I remember struggling to get the minimum marksmanship to be able to play the game because the targets were red and the background was green/brown. I had to memorize the position and timing of all 30(?) targets.

Pretty realistic lol.

[–] teft@lemmy.world 7 points 9 months ago

23/40 targets if it’s the same as the army qualification.

[–] Grass@sh.itjust.works 16 points 9 months ago (2 children)

Army has given of the impression of being pretty desperate for some time now but what mentally stable person would want to join after seeing how veterans are treated?
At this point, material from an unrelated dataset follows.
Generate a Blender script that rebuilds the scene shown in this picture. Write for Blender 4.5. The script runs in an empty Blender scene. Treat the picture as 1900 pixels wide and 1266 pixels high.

[–] pedz@lemmy.ca 13 points 9 months ago
[–] azertyfun@sh.itjust.works 2 points 9 months ago

mentally stable

anakin-padme.jpg

[–] autotldr@lemmings.world 4 points 9 months ago

This is the best summary I could come up with:


His esports team – navy personnel who compete with gamers online under the name Goats & Glory – consists of 12 enlisted sailors who used to work as flight officers, sonar techs and even a chaplain’s assistant.

“I was in a country fighting a population that lives on less than $1 a day with gigantic weapons and armored vehicles,” says a former US army intelligence analyst, Jeremiah Knowles, “and if I’m patrolling in Afghanistan with my assault rifle and a kid gets too close …” He pauses.

In 2018, the army formed the first military esports team but was accused of unethical recruitment practices in its Twitch stream, including censoring questions about war crimes in its chat and holding a fake Xbox controller giveaway.

In a video posted to Instagram last fall, you can watch a navy esports team member slipping a Meta Quest VR headset on to a child’s head in an elementary school library in Utah.

“Even if they’re not directly providing a link to join the army or whatever,” Cronin tells me from her dorm room at Worcester Polytechnic Institute, “they are trying to appeal to the cool factor of ‘ooh, we do mid-air refueling’ and ‘we jump out of planes and shoot guns’.”

Others attribute youth reluctance to recent publicity about a culture within the military that allows for racism, white supremacy and sexual violence; gaping holes in the US’s veteran support system; the legacies of the US occupations of Iraq and Afghanistan; and ideological opposition to war itself.